⟨

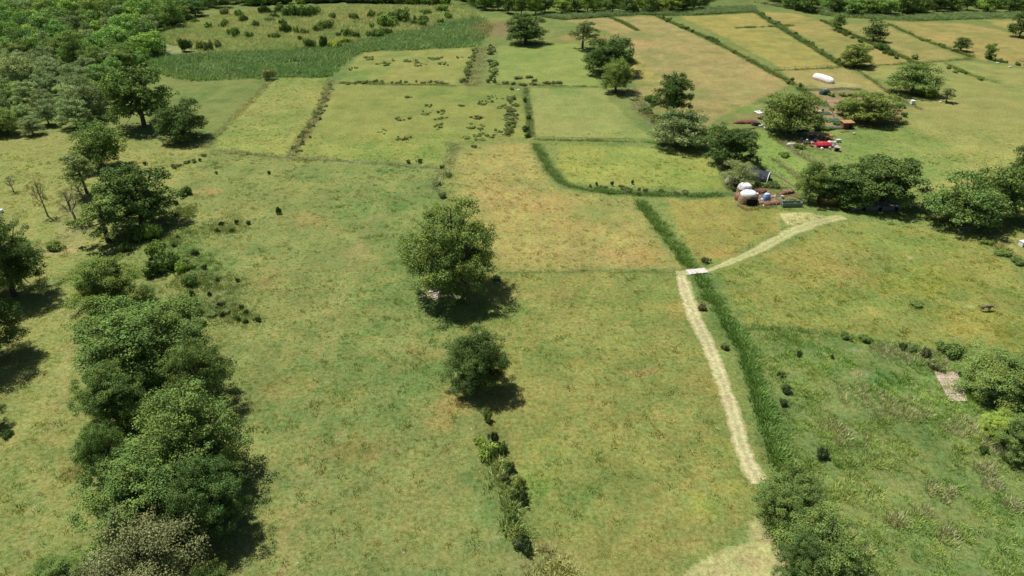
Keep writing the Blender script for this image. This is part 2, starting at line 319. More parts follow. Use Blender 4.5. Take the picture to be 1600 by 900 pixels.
# ------------------------------------------------------------------ strips: mown track, bare slabs
def resample(P, st):
    P = np.asarray(P, float); d = np.r_[0, np.cumsum(np.hypot(*np.diff(P, axis=0).T))]
    # smooth the corners a little
    t = np.arange(0, d[-1], st); q = np.stack([np.interp(t, d, P[:, 0]), np.interp(t, d, P[:, 1])], 1)
    for _ in range(6): q[1:-1] = (q[:-2] + q[1:-1] * 2 + q[2:]) / 4
    return q
def strip(name, pts, halfw, colour, z, label, seed=0, cols=9, rag=.35, kind='structure'):
    q = resample(GP(pts), .35); n = len(q); T = np.gradient(q, axis=0); T /= np.hypot(*T.T)[:, None]; N = np.stack([-T[:, 1], T[:, 0]], 1)
    s = np.arange(n) * .35; hw = np.interp(np.linspace(0, 1, n), np.linspace(0, 1, len(halfw)), halfw)
    eL = hw * (1 + rag * (fbm(s * .5, s * 0 + 3, seed, 3) - .5) * 2) ; eR = hw * (1 + rag * (fbm(s * .5, s * 0 + 9, seed + 5, 3) - .5) * 2)
    eL += (np.random.default_rng(seed).random(n) - .5) * .25; eR += (np.random.default_rng(seed + 1).random(n) - .5) * .25
    u = np.linspace(-1, 1, cols); V = []
    for k in range(cols):
        off = np.where(u[k] < 0, u[k] * eL, u[k] * eR); V.append(np.c_[q + N * off[:, None], np.full(n, z)])
    V = np.stack(V, 1).reshape(-1, 3); i, j = np.meshgrid(np.arange(cols - 1), np.arange(n - 1)); a = (j * cols + i).ravel()
    F = np.stack([a, a + cols, a + cols + 1, a + 1], 1)[:, ::-1]
    me = mesh_np(name, V, F, M_GROUND)
    edge = np.tile(np.abs(u), n)[:, None]
    nn = fbm(V[:, 0] * 1.3, V[:, 1] * 1.3, seed + 3, 4)
    c = lin(colour) * ALB * (1.0 + .6 * nn[:, None]); g = ground_colour(V[:, 0], V[:, 1])
    uu = np.tile(u, n)[:, None]; c = c * (1 - .2 * np.exp(-(uu / .3) ** 2) * np.array([1.2, .8, 1.3])) * (1 + .08 * np.exp(-((np.abs(uu) - .55) / .18) ** 2))
    a_ = sm(.35, 1.15, edge + (nn[:, None] - .5) * .9); c = c * (1 - a_ * .85) + g * a_ * .85
    at = me.attributes.new('col', 'FLOAT_COLOR', 'POINT'); at.data.foreach_set('color', np.c_[c, np.ones(len(c))].astype(np.float32).ravel())
    return tag(link(name, me), label, None, None, kind)
strip('mown_track', [(1064,428),(1072,462),(1088,500),(1108,540),(1124,585),(1142,635),(1158,690),(1172,728),(1187,757)], [1.3,1.55,1.5,1.4,1.35,1.35,1.3,1.5], (202,192,142), .008, 'pale mown track running down beside the ditch', 1)
strip('mown_track', [(1106,423),(1140,410),(1190,388),(1232,364),(1268,350),(1318,338)], [.7,1.1,1.5,1.7,2.0,1.6], (188,184,124), .008, 'pale mown track rising to the tree group', 2)
strip('mown_track', [(1056,426),(1076,426),(1082,427)], [.9,.9,1.0], (190,186,132), .012, 'pale end of the track by the bridge slab', 4)
def patch(name, poly, colour, z, label, seed=0, st=.5, soft=1.0):
    P = GP(poly); lo = P.min(0) - 1; hi = P.max(0) + 1
    X, Y = np.meshgrid(np.arange(lo[0], hi[0], st), np.arange(lo[1], hi[1], st)); x = X.ravel(); y = Y.ravel()
    wx = x + (fbm(x * .5, y * .5, seed, 3) - .5) * 1.6; wy = y + (fbm(x * .5, y * .5, seed + 7, 3) - .5) * 1.6
    d = segd(P, wx, wy); d = np.where(inside(P, wx, wy), d, -d)
    c_, r_ = X.shape[1], X.shape[0]; i, j = np.meshgrid(np.arange(c_ - 1), np.arange(r_ - 1)); a = (j * c_ + i).ravel()
    F = np.stack([a, a + 1, a + c_ + 1, a + c_], 1); F = F[(d[F] > -.1).all(1)]
    u, inv = np.unique(F, return_inverse=True); F = inv.reshape(F.shape); x = x[u]; y = y[u]; d = d[u]
    me = mesh_np(name, np.c_[x, y, np.full(len(x), z)], F, M_GROUND)
    nn = fbm(x * .9, y * .9, seed + 3, 4)[:, None]; s2 = fbm(x * .25 + y * .12, y * 1.3 - x * .5, seed + 13, 3)[:, None]
    c = lin(colour) * ALB * (.72 + .45 * nn + .5 * s2); g = ground_colour(x, y); a_ = (1 - sm(0, soft, d))[:, None] * .8; c = c * (1 - a_) + g * a_
    at = me.attributes.new('col', 'FLOAT_COLOR', 'POINT'); at.data.foreach_set('color', np.c_[c, np.ones(len(c))].astype(np.float32).ravel())
    return tag(link(name, me), label, None, None, 'structure')
patch('mown_ground', [(1062,900),(1090,872),(1130,856),(1168,846),(1164,816),(1184,806),(1212,826),(1240,866),(1268,930),(1290,1000),(1000,1000)], (180,178,112), .006, 'freshly mown pale ground at the bottom edge', 3)
patch('mown_ground', [(1212,332),(1250,330),(1300,338),(1316,342),(1280,352),(1235,360),(1222,346)], (186,182,118), .006, 'mown pale ground where the track meets the trees', 5)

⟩

■ What is asked ■
Copy out all the data without changing anything, and drop the pictures.

■ Exercise answer ■
Keep writing the Blender script for this image. This is part 2, starting at line 319. More parts follow. Use Blender 4.5. Take the picture to be 1600 by 900 pixels.
# ------------------------------------------------------------------ strips: mown track, bare slabs
def resample(P, st):
    P = np.asarray(P, float); d = np.r_[0, np.cumsum(np.hypot(*np.diff(P, axis=0).T))]
    # smooth the corners a little
    t = np.arange(0, d[-1], st); q = np.stack([np.interp(t, d, P[:, 0]), np.interp(t, d, P[:, 1])], 1)
    for _ in range(6): q[1:-1] = (q[:-2] + q[1:-1] * 2 + q[2:]) / 4
    return q
def strip(name, pts, halfw, colour, z, label, seed=0, cols=9, rag=.35, kind='structure'):
    q = resample(GP(pts), .35); n = len(q); T = np.gradient(q, axis=0); T /= np.hypot(*T.T)[:, None]; N = np.stack([-T[:, 1], T[:, 0]], 1)
    s = np.arange(n) * .35; hw = np.interp(np.linspace(0, 1, n), np.linspace(0, 1, len(halfw)), halfw)
    eL = hw * (1 + rag * (fbm(s * .5, s * 0 + 3, seed, 3) - .5) * 2) ; eR = hw * (1 + rag * (fbm(s * .5, s * 0 + 9, seed + 5, 3) - .5) * 2)
    eL += (np.random.default_rng(seed).random(n) - .5) * .25; eR += (np.random.default_rng(seed + 1).random(n) - .5) * .25
    u = np.linspace(-1, 1, cols); V = []
    for k in range(cols):
        off = np.where(u[k] < 0, u[k] * eL, u[k] * eR); V.append(np.c_[q + N * off[:, None], np.full(n, z)])
    V = np.stack(V, 1).reshape(-1, 3); i, j = np.meshgrid(np.arange(cols - 1), np.arange(n - 1)); a = (j * cols + i).ravel()
    F = np.stack([a, a + cols, a + cols + 1, a + 1], 1)[:, ::-1]
    me = mesh_np(name, V, F, M_GROUND)
    edge = np.tile(np.abs(u), n)[:, None]
    nn = fbm(V[:, 0] * 1.3, V[:, 1] * 1.3, seed + 3, 4)
    c = lin(colour) * ALB * (1.0 + .6 * nn[:, None]); g = ground_colour(V[:, 0], V[:, 1])
    uu = np.tile(u, n)[:, None]; c = c * (1 - .2 * np.exp(-(uu / .3) ** 2) * np.array([1.2, .8, 1.3])) * (1 + .08 * np.exp(-((np.abs(uu) - .55) / .18) ** 2))
    a_ = sm(.35, 1.15, edge + (nn[:, None] - .5) * .9); c = c * (1 - a_ * .85) + g * a_ * .85
    at = me.attributes.new('col', 'FLOAT_COLOR', 'POINT'); at.data.foreach_set('color', np.c_[c, np.ones(len(c))].astype(np.float32).ravel())
    return tag(link(name, me), label, None, None, kind)
strip('mown_track', [(1064,428),(1072,462),(1088,500),(1108,540),(1124,585),(1142,635),(1158,690),(1172,728),(1187,757)], [1.3,1.55,1.5,1.4,1.35,1.35,1.3,1.5], (202,192,142), .008, 'pale mown track running down beside the ditch', 1)
strip('mown_track', [(1106,423),(1140,410),(1190,388),(1232,364),(1268,350),(1318,338)], [.7,1.1,1.5,1.7,2.0,1.6], (188,184,124), .008, 'pale mown track rising to the tree group', 2)
strip('mown_track', [(1056,426),(1076,426),(1082,427)], [.9,.9,1.0], (190,186,132), .012, 'pale end of the track by the bridge slab', 4)
def patch(name, poly, colour, z, label, seed=0, st=.5, soft=1.0):
    P = GP(poly); lo = P.min(0) - 1; hi = P.max(0) + 1
    X, Y = np.meshgrid(np.arange(lo[0], hi[0], st), np.arange(lo[1], hi[1], st)); x = X.ravel(); y = Y.ravel()
    wx = x + (fbm(x * .5, y * .5, seed, 3) - .5) * 1.6; wy = y + (fbm(x * .5, y * .5, seed + 7, 3) - .5) * 1.6
    d = segd(P, wx, wy); d = np.where(inside(P, wx, wy), d, -d)
    c_, r_ = X.shape[1], X.shape[0]; i, j = np.meshgrid(np.arange(c_ - 1), np.arange(r_ - 1)); a = (j * c_ + i).ravel()
    F = np.stack([a, a + 1, a + c_ + 1, a + c_], 1); F = F[(d[F] > -.1).all(1)]
    u, inv = np.unique(F, return_inverse=True); F = inv.reshape(F.shape); x = x[u]; y = y[u]; d = d[u]
    me = mesh_np(name, np.c_[x, y, np.full(len(x), z)], F, M_GROUND)
    nn = fbm(x * .9, y * .9, seed + 3, 4)[:, None]; s2 = fbm(x * .25 + y * .12, y * 1.3 - x * .5, seed + 13, 3)[:, None]
    c = lin(colour) * ALB * (.72 + .45 * nn + .5 * s2); g = ground_colour(x, y); a_ = (1 - sm(0, soft, d))[:, None] * .8; c = c * (1 - a_) + g * a_
    at = me.attributes.new('col', 'FLOAT_COLOR', 'POINT'); at.data.foreach_set('color', np.c_[c, np.ones(len(c))].astype(np.float32).ravel())
    return tag(link(name, me), label, None, None, 'structure')
patch('mown_ground', [(1062,900),(1090,872),(1130,856),(1168,846),(1164,816),(1184,806),(1212,826),(1240,866),(1268,930),(1290,1000),(1000,1000)], (180,178,112), .006, 'freshly mown pale ground at the bottom edge', 3)
patch('mown_ground', [(1212,332),(1250,330),(1300,338),(1316,342),(1280,352),(1235,360),(1222,346)], (186,182,118), .006, 'mown pale ground where the track meets the trees', 5)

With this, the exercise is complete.